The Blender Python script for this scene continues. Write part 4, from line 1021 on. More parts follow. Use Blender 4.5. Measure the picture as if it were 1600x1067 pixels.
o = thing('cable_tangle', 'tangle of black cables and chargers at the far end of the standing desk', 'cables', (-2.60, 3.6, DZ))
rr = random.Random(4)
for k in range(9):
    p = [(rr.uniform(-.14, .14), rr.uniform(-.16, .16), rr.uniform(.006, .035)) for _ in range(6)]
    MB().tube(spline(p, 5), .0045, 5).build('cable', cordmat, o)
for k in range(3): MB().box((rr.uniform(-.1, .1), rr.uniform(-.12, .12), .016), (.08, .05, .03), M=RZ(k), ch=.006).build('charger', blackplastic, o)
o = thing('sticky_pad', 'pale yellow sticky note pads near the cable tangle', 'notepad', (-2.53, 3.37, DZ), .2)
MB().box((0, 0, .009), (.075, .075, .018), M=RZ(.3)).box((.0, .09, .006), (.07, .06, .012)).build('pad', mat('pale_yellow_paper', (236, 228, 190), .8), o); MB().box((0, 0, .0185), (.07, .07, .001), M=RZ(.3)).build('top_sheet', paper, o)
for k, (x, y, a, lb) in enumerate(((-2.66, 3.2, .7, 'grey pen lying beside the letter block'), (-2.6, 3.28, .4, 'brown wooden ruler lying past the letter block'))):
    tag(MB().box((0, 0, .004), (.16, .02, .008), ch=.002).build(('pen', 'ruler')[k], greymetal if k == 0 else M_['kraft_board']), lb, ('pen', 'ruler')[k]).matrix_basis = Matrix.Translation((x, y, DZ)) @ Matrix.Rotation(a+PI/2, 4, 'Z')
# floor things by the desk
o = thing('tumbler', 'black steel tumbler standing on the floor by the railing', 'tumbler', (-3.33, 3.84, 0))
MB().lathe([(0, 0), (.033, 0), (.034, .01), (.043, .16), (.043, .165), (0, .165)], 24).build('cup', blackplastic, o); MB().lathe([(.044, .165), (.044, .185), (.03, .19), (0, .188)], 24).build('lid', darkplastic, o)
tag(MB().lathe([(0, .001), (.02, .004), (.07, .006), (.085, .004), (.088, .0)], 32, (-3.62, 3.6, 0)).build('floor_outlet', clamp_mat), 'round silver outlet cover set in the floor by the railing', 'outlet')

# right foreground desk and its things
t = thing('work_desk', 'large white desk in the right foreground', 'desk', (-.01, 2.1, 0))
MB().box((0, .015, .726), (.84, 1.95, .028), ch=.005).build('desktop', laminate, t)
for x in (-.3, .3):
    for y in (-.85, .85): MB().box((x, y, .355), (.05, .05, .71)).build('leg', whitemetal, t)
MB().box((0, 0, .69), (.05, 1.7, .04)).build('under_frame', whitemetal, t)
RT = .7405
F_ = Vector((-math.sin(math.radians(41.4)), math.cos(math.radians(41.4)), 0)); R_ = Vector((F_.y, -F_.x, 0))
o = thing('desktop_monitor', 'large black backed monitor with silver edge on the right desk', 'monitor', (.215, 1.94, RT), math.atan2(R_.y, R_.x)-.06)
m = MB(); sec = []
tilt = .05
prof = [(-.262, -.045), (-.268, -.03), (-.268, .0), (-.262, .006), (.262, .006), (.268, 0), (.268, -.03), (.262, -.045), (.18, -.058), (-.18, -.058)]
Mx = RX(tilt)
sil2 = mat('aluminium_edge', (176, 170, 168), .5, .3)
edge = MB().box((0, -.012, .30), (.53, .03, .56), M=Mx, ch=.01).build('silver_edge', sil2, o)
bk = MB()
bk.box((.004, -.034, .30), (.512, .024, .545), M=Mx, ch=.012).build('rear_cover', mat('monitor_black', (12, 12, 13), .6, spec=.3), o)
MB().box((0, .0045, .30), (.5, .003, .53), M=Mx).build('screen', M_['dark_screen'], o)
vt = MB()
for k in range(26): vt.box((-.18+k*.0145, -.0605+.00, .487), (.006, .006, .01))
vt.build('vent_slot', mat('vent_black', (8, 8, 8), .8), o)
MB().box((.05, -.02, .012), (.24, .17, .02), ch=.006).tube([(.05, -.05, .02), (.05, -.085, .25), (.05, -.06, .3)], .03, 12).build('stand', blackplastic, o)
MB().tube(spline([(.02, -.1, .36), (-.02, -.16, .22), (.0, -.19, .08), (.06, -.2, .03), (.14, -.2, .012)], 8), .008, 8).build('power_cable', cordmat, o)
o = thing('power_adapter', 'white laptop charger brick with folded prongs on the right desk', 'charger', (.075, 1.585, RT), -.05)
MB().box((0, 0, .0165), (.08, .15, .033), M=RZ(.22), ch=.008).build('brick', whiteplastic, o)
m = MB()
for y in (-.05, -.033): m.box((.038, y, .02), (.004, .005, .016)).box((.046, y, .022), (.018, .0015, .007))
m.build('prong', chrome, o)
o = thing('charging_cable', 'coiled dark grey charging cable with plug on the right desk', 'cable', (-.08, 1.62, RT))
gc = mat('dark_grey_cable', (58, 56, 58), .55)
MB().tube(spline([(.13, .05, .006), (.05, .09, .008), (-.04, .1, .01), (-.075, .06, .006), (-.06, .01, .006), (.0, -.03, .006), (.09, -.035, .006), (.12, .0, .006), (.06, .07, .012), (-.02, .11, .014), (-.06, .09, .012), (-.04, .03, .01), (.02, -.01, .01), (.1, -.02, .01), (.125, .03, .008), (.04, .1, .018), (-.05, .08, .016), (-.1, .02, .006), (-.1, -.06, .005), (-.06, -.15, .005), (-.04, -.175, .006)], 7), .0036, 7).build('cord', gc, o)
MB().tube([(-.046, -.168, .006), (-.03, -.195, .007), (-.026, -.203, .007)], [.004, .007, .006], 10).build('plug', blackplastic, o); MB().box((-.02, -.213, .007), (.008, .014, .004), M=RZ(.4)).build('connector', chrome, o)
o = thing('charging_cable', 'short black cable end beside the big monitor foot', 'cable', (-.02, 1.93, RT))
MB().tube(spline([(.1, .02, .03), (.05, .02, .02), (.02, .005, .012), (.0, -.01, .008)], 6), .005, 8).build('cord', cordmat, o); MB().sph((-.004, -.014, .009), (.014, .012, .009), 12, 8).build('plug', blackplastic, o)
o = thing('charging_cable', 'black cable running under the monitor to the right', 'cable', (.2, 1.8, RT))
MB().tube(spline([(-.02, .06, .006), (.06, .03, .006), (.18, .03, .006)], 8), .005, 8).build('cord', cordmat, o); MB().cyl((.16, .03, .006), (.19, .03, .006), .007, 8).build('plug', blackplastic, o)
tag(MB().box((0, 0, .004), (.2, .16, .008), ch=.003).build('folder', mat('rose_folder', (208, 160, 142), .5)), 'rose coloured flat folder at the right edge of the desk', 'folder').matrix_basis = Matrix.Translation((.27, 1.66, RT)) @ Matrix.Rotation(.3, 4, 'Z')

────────

• _Goal_:
Repeat the material from above exactly, word for word.

• _Response to the exercise_:
The Blender Python script for this scene continues. Write part 4, from line 1021 on. More parts follow. Use Blender 4.5. Measure the picture as if it were 1600x1067 pixels.
o = thing('cable_tangle', 'tangle of black cables and chargers at the far end of the standing desk', 'cables', (-2.60, 3.6, DZ))
rr = random.Random(4)
for k in range(9):
    p = [(rr.uniform(-.14, .14), rr.uniform(-.16, .16), rr.uniform(.006, .035)) for _ in range(6)]
    MB().tube(spline(p, 5), .0045, 5).build('cable', cordmat, o)
for k in range(3): MB().box((rr.uniform(-.1, .1), rr.uniform(-.12, .12), .016), (.08, .05, .03), M=RZ(k), ch=.006).build('charger', blackplastic, o)
o = thing('sticky_pad', 'pale yellow sticky note pads near the cable tangle', 'notepad', (-2.53, 3.37, DZ), .2)
MB().box((0, 0, .009), (.075, .075, .018), M=RZ(.3)).box((.0, .09, .006), (.07, .06, .012)).build('pad', mat('pale_yellow_paper', (236, 228, 190), .8), o); MB().box((0, 0, .0185), (.07, .07, .001), M=RZ(.3)).build('top_sheet', paper, o)
for k, (x, y, a, lb) in enumerate(((-2.66, 3.2, .7, 'grey pen lying beside the letter block'), (-2.6, 3.28, .4, 'brown wooden ruler lying past the letter block'))):
    tag(MB().box((0, 0, .004), (.16, .02, .008), ch=.002).build(('pen', 'ruler')[k], greymetal if k == 0 else M_['kraft_board']), lb, ('pen', 'ruler')[k]).matrix_basis = Matrix.Translation((x, y, DZ)) @ Matrix.Rotation(a+PI/2, 4, 'Z')
# floor things by the desk
o = thing('tumbler', 'black steel tumbler standing on the floor by the railing', 'tumbler', (-3.33, 3.84, 0))
MB().lathe([(0, 0), (.033, 0), (.034, .01), (.043, .16), (.043, .165), (0, .165)], 24).build('cup', blackplastic, o); MB().lathe([(.044, .165), (.044, .185), (.03, .19), (0, .188)], 24).build('lid', darkplastic, o)
tag(MB().lathe([(0, .001), (.02, .004), (.07, .006), (.085, .004), (.088, .0)], 32, (-3.62, 3.6, 0)).build('floor_outlet', clamp_mat), 'round silver outlet cover set in the floor by the railing', 'outlet')

# right foreground desk and its things
t = thing('work_desk', 'large white desk in the right foreground', 'desk', (-.01, 2.1, 0))
MB().box((0, .015, .726), (.84, 1.95, .028), ch=.005).build('desktop', laminate, t)
for x in (-.3, .3):
    for y in (-.85, .85): MB().box((x, y, .355), (.05, .05, .71)).build('leg', whitemetal, t)
MB().box((0, 0, .69), (.05, 1.7, .04)).build('under_frame', whitemetal, t)
RT = .7405
F_ = Vector((-math.sin(math.radians(41.4)), math.cos(math.radians(41.4)), 0)); R_ = Vector((F_.y, -F_.x, 0))
o = thing('desktop_monitor', 'large black backed monitor with silver edge on the right desk', 'monitor', (.215, 1.94, RT), math.atan2(R_.y, R_.x)-.06)
m = MB(); sec = []
tilt = .05
prof = [(-.262, -.045), (-.268, -.03), (-.268, .0), (-.262, .006), (.262, .006), (.268, 0), (.268, -.03), (.262, -.045), (.18, -.058), (-.18, -.058)]
Mx = RX(tilt)
sil2 = mat('aluminium_edge', (176, 170, 168), .5, .3)
edge = MB().box((0, -.012, .30), (.53, .03, .56), M=Mx, ch=.01).build('silver_edge', sil2, o)
bk = MB()
bk.box((.004, -.034, .30), (.512, .024, .545), M=Mx, ch=.012).build('rear_cover', mat('monitor_black', (12, 12, 13), .6, spec=.3), o)
MB().box((0, .0045, .30), (.5, .003, .53), M=Mx).build('screen', M_['dark_screen'], o)
vt = MB()
for k in range(26): vt.box((-.18+k*.0145, -.0605+.00, .487), (.006, .006, .01))
vt.build('vent_slot', mat('vent_black', (8, 8, 8), .8), o)
MB().box((.05, -.02, .012), (.24, .17, .02), ch=.006).tube([(.05, -.05, .02), (.05, -.085, .25), (.05, -.06, .3)], .03, 12).build('stand', blackplastic, o)
MB().tube(spline([(.02, -.1, .36), (-.02, -.16, .22), (.0, -.19, .08), (.06, -.2, .03), (.14, -.2, .012)], 8), .008, 8).build('power_cable', cordmat, o)
o = thing('power_adapter', 'white laptop charger brick with folded prongs on the right desk', 'charger', (.075, 1.585, RT), -.05)
MB().box((0, 0, .0165), (.08, .15, .033), M=RZ(.22), ch=.008).build('brick', whiteplastic, o)
m = MB()
for y in (-.05, -.033): m.box((.038, y, .02), (.004, .005, .016)).box((.046, y, .022), (.018, .0015, .007))
m.build('prong', chrome, o)
o = thing('charging_cable', 'coiled dark grey charging cable with plug on the right desk', 'cable', (-.08, 1.62, RT))
gc = mat('dark_grey_cable', (58, 56, 58), .55)
MB().tube(spline([(.13, .05, .006), (.05, .09, .008), (-.04, .1, .01), (-.075, .06, .006), (-.06, .01, .006), (.0, -.03, .006), (.09, -.035, .006), (.12, .0, .006), (.06, .07, .012), (-.02, .11, .014), (-.06, .09, .012), (-.04, .03, .01), (.02, -.01, .01), (.1, -.02, .01), (.125, .03, .008), (.04, .1, .018), (-.05, .08, .016), (-.1, .02, .006), (-.1, -.06, .005), (-.06, -.15, .005), (-.04, -.175, .006)], 7), .0036, 7).build('cord', gc, o)
MB().tube([(-.046, -.168, .006), (-.03, -.195, .007), (-.026, -.203, .007)], [.004, .007, .006], 10).build('plug', blackplastic, o); MB().box((-.02, -.213, .007), (.008, .014, .004), M=RZ(.4)).build('connector', chrome, o)
o = thing('charging_cable', 'short black cable end beside the big monitor foot', 'cable', (-.02, 1.93, RT))
MB().tube(spline([(.1, .02, .03), (.05, .02, .02), (.02, .005, .012), (.0, -.01, .008)], 6), .005, 8).build('cord', cordmat, o); MB().sph((-.004, -.014, .009), (.014, .012, .009), 12, 8).build('plug', blackplastic, o)
o = thing('charging_cable', 'black cable running under the monitor to the right', 'cable', (.2, 1.8, RT))
MB().tube(spline([(-.02, .06, .006), (.06, .03, .006), (.18, .03, .006)], 8), .005, 8).build('cord', cordmat, o); MB().cyl((.16, .03, .006), (.19, .03, .006), .007, 8).build('plug', blackplastic, o)
tag(MB().box((0, 0, .004), (.2, .16, .008), ch=.003).build('folder', mat('rose_folder', (208, 160, 142), .5)), 'rose coloured flat folder at the right edge of the desk', 'folder').matrix_basis = Matrix.Translation((.27, 1.66, RT)) @ Matrix.Rotation(.3, 4, 'Z')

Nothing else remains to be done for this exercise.